Take scheme morphism $f: X\to Y$ and suppose $f$ surjective. If $y \in Y$ can one find affine open $V \subset Y$ containing $y$ and affine open $U \subset X$ such $f(U) = V$ ? Thank you.
Later: Very good answer of Kevin shows it is not true.
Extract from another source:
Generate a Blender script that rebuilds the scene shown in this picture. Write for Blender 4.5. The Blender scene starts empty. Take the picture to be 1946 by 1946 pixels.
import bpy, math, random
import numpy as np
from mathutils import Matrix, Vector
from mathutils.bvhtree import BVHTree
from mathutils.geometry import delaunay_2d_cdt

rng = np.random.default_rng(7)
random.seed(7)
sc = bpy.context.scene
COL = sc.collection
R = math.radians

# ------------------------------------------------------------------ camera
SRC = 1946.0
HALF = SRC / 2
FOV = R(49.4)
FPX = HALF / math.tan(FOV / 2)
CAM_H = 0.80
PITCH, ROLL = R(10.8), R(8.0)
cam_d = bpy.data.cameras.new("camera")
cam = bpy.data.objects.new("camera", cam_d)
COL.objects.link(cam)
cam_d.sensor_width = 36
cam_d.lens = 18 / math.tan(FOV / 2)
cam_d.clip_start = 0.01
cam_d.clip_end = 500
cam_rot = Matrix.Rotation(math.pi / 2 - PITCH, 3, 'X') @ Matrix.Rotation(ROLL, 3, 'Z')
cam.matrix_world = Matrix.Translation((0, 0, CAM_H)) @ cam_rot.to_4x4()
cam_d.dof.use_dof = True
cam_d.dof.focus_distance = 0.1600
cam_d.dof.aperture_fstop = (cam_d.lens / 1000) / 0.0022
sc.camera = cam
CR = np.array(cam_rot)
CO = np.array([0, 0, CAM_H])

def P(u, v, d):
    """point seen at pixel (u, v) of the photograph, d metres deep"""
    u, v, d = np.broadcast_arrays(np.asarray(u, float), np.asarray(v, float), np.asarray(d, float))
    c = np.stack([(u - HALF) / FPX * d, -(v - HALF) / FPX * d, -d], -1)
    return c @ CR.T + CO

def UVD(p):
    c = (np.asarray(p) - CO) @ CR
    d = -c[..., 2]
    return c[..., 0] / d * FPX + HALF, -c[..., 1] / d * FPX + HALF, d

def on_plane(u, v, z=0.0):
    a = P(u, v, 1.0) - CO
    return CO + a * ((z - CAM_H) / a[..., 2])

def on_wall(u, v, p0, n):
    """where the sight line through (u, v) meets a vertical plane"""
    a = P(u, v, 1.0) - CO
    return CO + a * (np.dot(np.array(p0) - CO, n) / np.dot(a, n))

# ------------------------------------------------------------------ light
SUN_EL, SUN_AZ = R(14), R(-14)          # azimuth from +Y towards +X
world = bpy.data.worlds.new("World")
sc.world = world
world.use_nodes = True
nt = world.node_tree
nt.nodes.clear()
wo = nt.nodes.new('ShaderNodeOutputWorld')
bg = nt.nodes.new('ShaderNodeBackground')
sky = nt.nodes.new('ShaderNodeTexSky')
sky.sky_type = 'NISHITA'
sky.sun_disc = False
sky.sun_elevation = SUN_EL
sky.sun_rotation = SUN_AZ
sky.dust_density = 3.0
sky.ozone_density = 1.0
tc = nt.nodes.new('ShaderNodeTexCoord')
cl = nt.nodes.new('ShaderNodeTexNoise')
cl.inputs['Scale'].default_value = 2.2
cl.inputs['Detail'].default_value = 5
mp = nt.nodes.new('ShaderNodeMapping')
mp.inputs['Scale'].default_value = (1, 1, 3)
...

Is there hypothese which make it true ? For example $X$ irreducible and/or $f$ faithfuly flat ?
If $f$ is open (e.g. $f$ finite type and flat over noetherian $Y$), then your condition is trivially satisfied: let $V'$ be any affine open neighborhood of $y$ and let $U'$ be an affine open subset of $X$ such that $y\in f(U')\subseteq V'$. Take a principal open subset $V'_h$ such that $y\in V'_h\subseteq f(U')$, then $V:=V'_h$ and $U:=U'_h$ are what you want.
A counterexample with $X$ irreducible and $f$ projective : consider $Y$ the affine plan, $y$ the origin and $f : X\to Y$ the blowing-up of $y$. For any affine open subset $V$ containing $y$, $f^{-1}(V) \to V$ is the blowing-up of $y$. If $f(U)=V$, then the complement of $U$ in $f^{-1}(V)$ is finite because $f$ is an isomorphism out of $y$. By Zariski's extension theorem, $O_X(U)=O_X(f^{-1}(V))=O_Y(V)$. This is impossible as $U$ is affine, because $U$ would be the image of a section $V\to f^{-1}(V)$, hence closed in (and then equal to) $f^{-1}(V)$.
Consider the disjoint union Spec$(\mathbb{Q})\coprod_{p}$Spec$(\mathbb{F}_p)$ with its canonical map to Spec$(\mathbb{Z})$. This is bijective on points, but the preimage of any open in Spec$(\mathbb{Z})$ won't even be compact, much less affine.